One result was to make her determined not to suffer such incarceration again; her letters are spattered with references to ‘reformation’. Another was that, after Devon, even Swinbrook seemed reasonably agreeable, especially now that Nancy treated her more as an equal. They both chafed against parental restraints, they shared the same sense of humour and love of books, and now that Nancy’s acid wit was not so often directed against her, Diana found her sister excellent company – besides, she was fascinated by the friends Nancy was beginning to bring home. All were clever, most were aesthetes and many homosexual – a combination both sisters were to find irresistible all their lives.

They included the Acton brothers, John Sutro, Robert Byron and John Betjeman. Her brother Tom did not entirely approve. ‘I gave the Prof. your various messages,’ he wrote after he had been to stay at Chartwell during Diana’s exile in Devon. ‘He would like you to keep your respectable Oxford friends, and forsake entirely all aesthetes at Oxford and elsewhere.’

Randolph – being Randolph – was blunter. ‘I am afraid the Prof. does not share your views on the desirability of homosexualism. In fact, he said that it was “the very negation of all race survival”. If this is true, as I feel sure it is, I do not see how you can continue to have such a very lenient view on the subject.’ But perhaps the very fact that homosexuals were ‘safe’ was what drew Diana; her father’s frequently expressed prejudice against ‘pansies’ was as nothing compared to what his reaction would have been at finding his young daughter indulging in a clandestine love affair. All the Mitfords had been brought up with the twin concepts of rigid chastity and the idea of one deep love that led, inevitably, to marriage. (When love did not, as in Nancy’s case, lead to marriage, it led to a lifelong fidelity.)

Much of the holidays that summer was spent at Chartwell, partly thanks to the ardent pleading of Randolph, who begged to see her whenever possible. ‘My darling Diana,’ runs a typical letter:

I am so longing to see you before I go back to Eton. I came out of quarantine on Wednesday but do not return until Monday. All my family, including Papa, Mummy and Diana, are deserting me on Saturday and are going to Trent for the weekend.
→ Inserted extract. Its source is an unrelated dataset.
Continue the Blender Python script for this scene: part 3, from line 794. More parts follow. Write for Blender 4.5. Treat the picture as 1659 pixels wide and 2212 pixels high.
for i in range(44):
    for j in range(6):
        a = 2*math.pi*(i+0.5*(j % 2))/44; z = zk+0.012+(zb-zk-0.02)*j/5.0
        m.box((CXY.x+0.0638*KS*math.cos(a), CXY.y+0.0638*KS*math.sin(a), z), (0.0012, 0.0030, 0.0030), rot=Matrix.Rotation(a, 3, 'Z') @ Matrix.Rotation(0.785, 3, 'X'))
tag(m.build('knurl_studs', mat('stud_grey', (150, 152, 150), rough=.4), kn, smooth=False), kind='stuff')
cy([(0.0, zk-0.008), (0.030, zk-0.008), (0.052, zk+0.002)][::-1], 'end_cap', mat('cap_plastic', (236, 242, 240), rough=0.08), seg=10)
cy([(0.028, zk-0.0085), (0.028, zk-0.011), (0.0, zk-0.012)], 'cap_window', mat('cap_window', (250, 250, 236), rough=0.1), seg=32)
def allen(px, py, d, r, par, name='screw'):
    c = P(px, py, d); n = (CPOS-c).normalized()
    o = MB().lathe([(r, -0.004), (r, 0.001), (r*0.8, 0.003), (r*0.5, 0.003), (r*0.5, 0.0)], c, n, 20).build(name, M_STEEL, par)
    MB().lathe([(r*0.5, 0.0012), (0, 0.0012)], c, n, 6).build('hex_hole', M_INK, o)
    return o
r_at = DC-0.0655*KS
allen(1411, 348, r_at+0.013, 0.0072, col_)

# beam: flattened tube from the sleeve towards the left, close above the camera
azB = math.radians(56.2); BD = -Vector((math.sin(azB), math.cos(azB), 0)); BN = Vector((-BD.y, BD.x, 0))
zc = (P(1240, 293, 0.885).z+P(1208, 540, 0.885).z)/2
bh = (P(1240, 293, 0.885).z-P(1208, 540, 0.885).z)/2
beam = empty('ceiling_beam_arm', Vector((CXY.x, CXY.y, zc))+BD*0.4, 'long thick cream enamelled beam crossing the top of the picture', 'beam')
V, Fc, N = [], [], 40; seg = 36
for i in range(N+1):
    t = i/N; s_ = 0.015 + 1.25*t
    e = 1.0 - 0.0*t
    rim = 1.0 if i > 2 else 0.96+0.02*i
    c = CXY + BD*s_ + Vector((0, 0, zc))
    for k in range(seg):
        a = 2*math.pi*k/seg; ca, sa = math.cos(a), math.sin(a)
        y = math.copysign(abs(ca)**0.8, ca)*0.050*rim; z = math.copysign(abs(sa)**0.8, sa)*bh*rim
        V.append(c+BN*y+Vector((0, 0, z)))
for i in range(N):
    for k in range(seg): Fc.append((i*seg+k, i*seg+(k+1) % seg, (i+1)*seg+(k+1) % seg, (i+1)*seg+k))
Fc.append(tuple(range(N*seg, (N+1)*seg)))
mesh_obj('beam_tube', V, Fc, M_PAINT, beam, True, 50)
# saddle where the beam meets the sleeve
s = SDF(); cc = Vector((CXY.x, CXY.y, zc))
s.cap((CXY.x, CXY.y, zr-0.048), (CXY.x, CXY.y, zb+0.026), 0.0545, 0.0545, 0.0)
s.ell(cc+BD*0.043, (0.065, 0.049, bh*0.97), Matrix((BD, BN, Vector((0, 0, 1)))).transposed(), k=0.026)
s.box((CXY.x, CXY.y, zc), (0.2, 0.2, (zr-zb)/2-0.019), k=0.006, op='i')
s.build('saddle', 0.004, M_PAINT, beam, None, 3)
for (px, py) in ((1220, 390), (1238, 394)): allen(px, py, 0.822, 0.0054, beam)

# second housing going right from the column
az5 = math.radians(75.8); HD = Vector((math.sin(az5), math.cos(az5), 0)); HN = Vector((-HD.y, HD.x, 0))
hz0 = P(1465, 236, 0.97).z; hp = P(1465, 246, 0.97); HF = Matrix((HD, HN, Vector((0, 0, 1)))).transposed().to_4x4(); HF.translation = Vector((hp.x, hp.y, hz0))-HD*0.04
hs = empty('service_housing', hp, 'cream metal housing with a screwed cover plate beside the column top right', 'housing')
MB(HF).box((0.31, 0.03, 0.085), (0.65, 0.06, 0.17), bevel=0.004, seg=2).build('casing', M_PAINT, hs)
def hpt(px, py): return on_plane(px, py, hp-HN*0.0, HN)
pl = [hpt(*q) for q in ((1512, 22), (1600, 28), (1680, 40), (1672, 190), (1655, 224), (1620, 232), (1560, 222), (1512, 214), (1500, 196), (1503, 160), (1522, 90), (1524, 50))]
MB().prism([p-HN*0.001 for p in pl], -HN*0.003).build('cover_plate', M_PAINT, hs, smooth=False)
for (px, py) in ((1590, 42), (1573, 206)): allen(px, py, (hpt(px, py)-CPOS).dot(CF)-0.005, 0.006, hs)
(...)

I wonder whether you would be allowed to come here on Saturday for the weekend? I know that the family is broke, as a result of the dear ones’ libel action, and that you are not allowed to travel, but I will come and pick you up, and deposit you again on the Monday. Your Mother may of course think it inconceivable but against this you can urge 1) that you came this time last year under similar conditions, b) that we are cousins, c) that Cousin Moppet is an ideal chaperone, d) that darling Randolph is going back to Eton on Monday and will otherwise be all alone. Of course you may have other plans for the weekend or alternatively be bored to extinction but if you think it at all likely that you will be allowed to come will you ring me up as soon as possible and I will get my mother to write or telephone to your mother? I do so hope you will be allowed to come as Iamso so lonely and have so much I want to tell you and consult you about. Therefore, if you have any affection for poor ‘Randyov’ do your best to come and earn his undying gratitude.

All my love, darling Diana,

Your loving

‘Randyov’

Remember, telephone Westerham 93 as soon as possible.

She came – but she did not respond in the way Randolph wished.

Indulged by his father and treated with coldness and reserve by his mother – Diana believed Clementine was jealous of Winston’s adoration of him – Randolph craved affection, particularly from women. But as Diana was to write to a friend many years later:

Winston’s spoiling . . . made him unbearably cocky. Poor Randolph never grew up. He always behaved badly – you could rely on that. One dreaded him. But there was something touching and affectionate about him and I was very fond of him. He was so full of life, so full of chat, he was very very fond of me and adored my brother. Really, I looked on him almost as another brother.

So she remained sweet, affectionate and sympathetic, but any advances were met with a gentle, amused rebuff or, as Randolph put it, ‘your extraordinarily cruel and callous behaviour’. He was, he wailed, shortly going back to school and would not see her for another four months:

you might accordingly have humoured me, if you have any affection for me at all. I have been so melancholy about it that I have not been able to bring myself to write to you. Please do write and tell me why you were so unkind. Was it because you wished to destroy my love for you? If so you were unsuccessful, for I love you as much as I ever have.

Other letters held out the bait of the Prof, whom they both adored, being present; most ended reproachfully, ‘Goodbye, darling Diana, Your loving but unloved Randy’. So accepted was his devotion that when Diana Churchill wrote to her from Venice, where she was staying with her parents and the Prof, she concluded:

The Prof. is returning to England next week and says that the only thing that reconciles him to this sad but inevitable departure is the fact that he hopes to see the gloomy skies of England lit up by your radiant smile. He would have written to you himself only that he fears this might rupture his friendship with Randy.

Back at Swinbrook in the autumn, the stupor of boredom after the cleverness, fun and male admiration at Chartwell became almost too much to bear. Hours were spent with Nancy, talking and dreaming of love. When she was allowed to attend her first ball, the Radcliffe Infirmary Ball in Oxford in the autumn of 1927, accompanied by Diana Churchill, it was the subject of feverish speculation. Would Prince Charming appear that night? Would Sydney or Cousin Clementine now allow them to go to other dances?

The answer was no in both cases. It was back to the chickens, the village, the rows, the shrieks, the boring walks, the impossibility of being alone – all the familiar components of a life that had begun to seem claustrophobic, while somewhere out there lay the brilliant, artistic, sparkling world she longed for.